Petals of Blood

Petals of Blood Imagery

Old Ilmorog

Ilmorog is often described as dry, bleak, and rural; its young men are said to leave it for the city, and the children who stay are dirty and besieged by flies. The residents live in huts, and a bicycle is viewed as an extraordinary icon of modernity. It is a place in the hinterlands, a place that is quiet but gossipy, failing but stubbornly clinging to life. This is a place that so desperately needs help, but when "help" comes, it utterly transforms the village.

The Journey

The journey to Nairobi is depicted as an epic one: long, tiring, and difficult, but imbued with a sense of monumentality and import. Like all pilgrims traveling long distances for important reasons, they vacillate between suffering and elation, seeing their quest to speak with Nderi as a profound collective action that would no doubt bear fruit.
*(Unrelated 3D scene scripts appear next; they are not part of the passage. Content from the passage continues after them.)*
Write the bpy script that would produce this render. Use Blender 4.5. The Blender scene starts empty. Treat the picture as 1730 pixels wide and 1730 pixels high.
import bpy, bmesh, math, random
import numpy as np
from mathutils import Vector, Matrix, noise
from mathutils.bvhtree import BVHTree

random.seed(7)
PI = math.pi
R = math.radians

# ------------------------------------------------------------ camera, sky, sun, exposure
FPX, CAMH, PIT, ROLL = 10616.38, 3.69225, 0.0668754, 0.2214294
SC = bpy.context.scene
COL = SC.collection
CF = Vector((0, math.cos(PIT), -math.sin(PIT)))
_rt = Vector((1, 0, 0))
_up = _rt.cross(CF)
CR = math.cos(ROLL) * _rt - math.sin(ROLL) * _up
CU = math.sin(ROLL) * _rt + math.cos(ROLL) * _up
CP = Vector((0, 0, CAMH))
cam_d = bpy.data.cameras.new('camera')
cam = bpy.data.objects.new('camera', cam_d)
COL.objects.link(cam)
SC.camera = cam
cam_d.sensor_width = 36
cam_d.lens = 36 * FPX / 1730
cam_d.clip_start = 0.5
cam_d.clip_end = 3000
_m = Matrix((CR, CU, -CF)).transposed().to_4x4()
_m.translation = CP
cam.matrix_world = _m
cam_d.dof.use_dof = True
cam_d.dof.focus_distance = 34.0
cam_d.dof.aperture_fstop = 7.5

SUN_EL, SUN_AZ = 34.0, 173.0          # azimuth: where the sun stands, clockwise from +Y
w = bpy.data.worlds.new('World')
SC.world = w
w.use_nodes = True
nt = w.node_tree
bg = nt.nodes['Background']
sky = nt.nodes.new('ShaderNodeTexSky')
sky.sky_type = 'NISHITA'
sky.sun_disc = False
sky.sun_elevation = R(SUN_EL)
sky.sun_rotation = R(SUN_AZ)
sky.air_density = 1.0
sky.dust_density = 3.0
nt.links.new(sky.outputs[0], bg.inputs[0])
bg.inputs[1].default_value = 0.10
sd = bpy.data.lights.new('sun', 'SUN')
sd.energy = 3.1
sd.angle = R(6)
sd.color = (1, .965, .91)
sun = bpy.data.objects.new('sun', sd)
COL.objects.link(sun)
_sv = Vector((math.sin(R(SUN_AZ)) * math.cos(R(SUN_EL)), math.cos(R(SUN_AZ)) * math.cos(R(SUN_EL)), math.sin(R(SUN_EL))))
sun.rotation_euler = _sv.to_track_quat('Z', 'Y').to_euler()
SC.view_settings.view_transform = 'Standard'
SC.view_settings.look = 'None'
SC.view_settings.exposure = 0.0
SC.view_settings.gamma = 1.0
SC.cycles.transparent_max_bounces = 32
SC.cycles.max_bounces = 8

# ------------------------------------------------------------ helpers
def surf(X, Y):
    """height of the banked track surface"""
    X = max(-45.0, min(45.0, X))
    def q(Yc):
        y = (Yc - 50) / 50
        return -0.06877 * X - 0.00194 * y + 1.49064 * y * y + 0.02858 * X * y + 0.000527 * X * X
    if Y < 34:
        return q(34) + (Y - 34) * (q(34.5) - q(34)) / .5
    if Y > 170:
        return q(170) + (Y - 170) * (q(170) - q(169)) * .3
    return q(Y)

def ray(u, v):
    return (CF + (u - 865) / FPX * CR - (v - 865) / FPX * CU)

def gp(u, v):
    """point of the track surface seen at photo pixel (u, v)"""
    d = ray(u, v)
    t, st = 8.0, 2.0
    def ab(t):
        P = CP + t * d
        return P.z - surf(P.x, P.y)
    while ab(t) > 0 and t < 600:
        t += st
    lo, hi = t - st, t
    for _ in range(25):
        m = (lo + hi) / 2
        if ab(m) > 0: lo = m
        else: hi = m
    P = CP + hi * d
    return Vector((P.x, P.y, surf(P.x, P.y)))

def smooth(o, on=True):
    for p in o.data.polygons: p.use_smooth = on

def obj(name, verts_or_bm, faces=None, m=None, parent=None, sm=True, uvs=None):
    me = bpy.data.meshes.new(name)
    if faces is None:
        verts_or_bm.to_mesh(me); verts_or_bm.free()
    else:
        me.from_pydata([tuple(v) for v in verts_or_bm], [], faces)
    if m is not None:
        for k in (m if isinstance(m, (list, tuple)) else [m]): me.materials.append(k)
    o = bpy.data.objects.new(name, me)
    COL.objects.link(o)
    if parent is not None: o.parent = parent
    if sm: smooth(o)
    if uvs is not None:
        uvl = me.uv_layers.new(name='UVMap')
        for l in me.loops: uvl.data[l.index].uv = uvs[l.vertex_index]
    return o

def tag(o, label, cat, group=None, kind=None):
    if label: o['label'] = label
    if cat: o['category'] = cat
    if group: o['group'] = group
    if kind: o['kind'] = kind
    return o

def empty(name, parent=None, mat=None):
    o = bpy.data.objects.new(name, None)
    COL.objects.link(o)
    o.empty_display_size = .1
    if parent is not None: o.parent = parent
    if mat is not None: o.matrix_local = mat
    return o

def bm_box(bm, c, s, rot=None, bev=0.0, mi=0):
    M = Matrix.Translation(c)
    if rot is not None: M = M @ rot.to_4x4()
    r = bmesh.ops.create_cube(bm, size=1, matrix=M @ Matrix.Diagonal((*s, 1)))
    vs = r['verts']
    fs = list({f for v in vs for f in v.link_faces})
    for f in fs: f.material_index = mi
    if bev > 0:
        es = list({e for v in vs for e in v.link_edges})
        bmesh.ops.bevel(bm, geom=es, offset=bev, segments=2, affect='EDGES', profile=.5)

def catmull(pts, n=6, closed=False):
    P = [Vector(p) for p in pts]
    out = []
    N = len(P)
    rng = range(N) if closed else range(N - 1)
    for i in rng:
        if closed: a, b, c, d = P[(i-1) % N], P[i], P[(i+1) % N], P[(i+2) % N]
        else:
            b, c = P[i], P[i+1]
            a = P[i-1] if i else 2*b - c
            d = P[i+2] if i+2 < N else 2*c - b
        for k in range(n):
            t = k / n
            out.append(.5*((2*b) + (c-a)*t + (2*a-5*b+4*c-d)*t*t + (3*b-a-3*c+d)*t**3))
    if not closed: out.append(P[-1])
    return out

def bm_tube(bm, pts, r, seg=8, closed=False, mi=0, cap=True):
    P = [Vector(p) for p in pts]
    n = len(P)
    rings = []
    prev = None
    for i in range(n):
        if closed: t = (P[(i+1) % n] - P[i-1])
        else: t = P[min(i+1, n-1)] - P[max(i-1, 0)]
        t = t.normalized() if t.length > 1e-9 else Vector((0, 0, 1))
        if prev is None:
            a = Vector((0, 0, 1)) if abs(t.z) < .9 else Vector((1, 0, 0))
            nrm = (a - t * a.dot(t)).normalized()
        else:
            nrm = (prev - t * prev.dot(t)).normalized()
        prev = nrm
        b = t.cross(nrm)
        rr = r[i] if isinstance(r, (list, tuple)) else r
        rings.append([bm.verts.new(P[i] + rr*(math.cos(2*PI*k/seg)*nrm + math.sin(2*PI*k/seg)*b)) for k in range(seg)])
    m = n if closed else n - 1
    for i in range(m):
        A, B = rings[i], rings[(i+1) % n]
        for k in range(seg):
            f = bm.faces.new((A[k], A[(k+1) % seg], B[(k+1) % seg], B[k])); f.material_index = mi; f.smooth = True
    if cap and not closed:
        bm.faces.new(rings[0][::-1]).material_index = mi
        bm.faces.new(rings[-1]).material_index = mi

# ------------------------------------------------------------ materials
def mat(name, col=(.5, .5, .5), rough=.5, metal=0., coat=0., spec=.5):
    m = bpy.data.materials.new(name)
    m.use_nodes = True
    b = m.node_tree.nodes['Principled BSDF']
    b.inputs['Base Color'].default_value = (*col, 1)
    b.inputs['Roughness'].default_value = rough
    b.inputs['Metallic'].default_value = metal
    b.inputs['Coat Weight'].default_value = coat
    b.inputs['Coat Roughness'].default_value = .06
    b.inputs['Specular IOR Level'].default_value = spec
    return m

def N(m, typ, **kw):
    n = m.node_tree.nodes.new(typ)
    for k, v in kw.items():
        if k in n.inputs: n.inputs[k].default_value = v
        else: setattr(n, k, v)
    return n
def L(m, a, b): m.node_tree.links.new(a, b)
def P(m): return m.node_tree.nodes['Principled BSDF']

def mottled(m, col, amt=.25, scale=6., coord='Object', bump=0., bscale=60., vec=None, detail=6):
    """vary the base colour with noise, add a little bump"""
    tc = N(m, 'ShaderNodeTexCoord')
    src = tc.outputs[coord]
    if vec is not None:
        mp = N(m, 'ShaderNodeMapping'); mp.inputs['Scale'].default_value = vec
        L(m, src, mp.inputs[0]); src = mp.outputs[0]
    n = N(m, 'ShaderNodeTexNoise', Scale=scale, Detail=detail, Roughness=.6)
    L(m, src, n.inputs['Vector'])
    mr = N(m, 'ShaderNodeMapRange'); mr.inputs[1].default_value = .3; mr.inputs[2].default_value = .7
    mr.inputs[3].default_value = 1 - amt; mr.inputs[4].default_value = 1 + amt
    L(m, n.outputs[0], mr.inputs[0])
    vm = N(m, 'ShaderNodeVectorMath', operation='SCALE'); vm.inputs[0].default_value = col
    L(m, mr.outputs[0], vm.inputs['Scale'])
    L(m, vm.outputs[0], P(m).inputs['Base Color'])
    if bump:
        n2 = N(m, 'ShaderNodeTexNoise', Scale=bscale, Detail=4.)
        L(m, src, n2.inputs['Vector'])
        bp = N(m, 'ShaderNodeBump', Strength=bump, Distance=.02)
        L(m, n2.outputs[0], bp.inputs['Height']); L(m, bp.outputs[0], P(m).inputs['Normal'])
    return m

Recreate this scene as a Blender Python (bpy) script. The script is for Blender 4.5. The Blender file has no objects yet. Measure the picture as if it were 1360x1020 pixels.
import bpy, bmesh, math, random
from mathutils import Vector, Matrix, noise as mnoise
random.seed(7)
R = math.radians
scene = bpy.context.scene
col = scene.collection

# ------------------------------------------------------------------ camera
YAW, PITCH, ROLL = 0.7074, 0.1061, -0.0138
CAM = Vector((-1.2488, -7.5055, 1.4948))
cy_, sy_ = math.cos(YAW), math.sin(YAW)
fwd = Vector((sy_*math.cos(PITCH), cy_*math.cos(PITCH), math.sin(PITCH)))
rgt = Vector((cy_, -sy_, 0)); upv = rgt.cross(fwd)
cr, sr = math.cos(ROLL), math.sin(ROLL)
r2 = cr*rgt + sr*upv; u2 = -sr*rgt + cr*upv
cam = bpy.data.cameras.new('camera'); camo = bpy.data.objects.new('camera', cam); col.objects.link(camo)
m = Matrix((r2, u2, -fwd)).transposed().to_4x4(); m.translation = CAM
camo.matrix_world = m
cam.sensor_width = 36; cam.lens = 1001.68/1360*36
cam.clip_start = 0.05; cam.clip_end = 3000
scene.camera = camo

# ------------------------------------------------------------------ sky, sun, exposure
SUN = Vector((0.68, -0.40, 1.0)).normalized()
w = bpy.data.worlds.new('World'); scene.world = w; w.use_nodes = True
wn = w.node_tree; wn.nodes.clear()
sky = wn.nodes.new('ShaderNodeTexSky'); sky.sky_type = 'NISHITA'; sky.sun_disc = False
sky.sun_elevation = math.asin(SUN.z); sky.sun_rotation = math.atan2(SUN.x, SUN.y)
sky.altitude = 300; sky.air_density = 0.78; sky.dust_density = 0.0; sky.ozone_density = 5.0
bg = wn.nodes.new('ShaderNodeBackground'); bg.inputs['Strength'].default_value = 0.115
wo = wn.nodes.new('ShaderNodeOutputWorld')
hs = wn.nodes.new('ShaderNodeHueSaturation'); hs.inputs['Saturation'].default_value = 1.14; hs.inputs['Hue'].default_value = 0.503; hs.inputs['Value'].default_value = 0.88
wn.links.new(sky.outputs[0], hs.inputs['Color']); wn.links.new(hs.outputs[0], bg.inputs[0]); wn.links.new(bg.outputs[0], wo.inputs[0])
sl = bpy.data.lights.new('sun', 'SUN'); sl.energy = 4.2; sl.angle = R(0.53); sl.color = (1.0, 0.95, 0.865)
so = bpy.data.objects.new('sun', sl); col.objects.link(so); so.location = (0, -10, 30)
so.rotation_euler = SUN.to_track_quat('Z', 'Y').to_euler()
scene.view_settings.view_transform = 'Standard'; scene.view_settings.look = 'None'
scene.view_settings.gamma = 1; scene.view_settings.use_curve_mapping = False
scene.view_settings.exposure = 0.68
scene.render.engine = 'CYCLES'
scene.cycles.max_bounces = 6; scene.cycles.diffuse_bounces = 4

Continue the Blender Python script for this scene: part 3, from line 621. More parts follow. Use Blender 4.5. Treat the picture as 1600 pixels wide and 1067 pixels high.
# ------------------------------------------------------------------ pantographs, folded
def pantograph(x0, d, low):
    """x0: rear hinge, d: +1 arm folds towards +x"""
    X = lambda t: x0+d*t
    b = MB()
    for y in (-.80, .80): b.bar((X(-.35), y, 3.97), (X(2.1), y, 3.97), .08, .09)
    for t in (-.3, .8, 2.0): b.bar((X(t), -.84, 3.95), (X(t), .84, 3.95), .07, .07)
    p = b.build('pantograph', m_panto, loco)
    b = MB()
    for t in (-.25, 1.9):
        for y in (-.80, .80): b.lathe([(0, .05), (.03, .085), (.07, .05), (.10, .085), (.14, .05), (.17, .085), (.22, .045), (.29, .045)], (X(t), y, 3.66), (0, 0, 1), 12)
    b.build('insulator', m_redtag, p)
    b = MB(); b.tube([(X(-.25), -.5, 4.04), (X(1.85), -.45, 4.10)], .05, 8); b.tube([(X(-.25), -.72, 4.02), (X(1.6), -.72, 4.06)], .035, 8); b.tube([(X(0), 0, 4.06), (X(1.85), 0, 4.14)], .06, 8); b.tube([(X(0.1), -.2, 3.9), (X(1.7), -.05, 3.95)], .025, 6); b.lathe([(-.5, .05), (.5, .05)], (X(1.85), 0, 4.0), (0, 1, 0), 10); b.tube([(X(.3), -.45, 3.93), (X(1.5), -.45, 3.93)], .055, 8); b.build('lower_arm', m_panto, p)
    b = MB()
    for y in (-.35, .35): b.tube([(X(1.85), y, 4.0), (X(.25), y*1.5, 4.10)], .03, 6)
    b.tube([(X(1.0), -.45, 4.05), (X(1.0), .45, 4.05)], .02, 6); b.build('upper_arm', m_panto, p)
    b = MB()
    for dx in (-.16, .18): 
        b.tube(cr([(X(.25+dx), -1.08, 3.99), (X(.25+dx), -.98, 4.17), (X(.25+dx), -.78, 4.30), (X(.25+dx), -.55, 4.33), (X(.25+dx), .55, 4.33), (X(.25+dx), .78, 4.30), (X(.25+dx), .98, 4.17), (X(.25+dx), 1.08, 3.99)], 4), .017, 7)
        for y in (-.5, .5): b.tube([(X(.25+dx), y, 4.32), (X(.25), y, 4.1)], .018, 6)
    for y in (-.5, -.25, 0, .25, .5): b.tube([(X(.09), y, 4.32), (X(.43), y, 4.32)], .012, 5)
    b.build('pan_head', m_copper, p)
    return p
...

Nearly all the images of epic journeys are here—the ailing child, the search for water, the late-night storytelling, the wandering under the moon—and these images help give gravitas to the tale.

The City

The city is depicted in contrast to Ilmorog. It is busy and loud, densely packed with all manner of people. It is much more modern, with the narrator noticing, for example, a Hilton hotel. The houses are large, the people are well-dressed, and the travelers are woefully out of place in their provincialism and raggedness. The people they seek or talk to in the city—Kimeria, Rev. Jerrod Brown, Nderi, Chui—are vastly different than them in the way they talk, dress, and behave; there is a suggestion of moral laxity in the confluence of such elements.

New Ilmorog

Ngugi uses powerful imagery of technology, modernization, capitalism, and change to show how New Ilmorog differs from the old. He writes of machines carving up the earth, tools strewn about, mud and detritus, neon lights, large buildings, shantytowns bordering wealthy neighborhoods, the ever-present Road, exhausted laborers, etc. All of this gives the impression of rapid and sometimes disconcerting change, which is reflected in the main characters' internal states.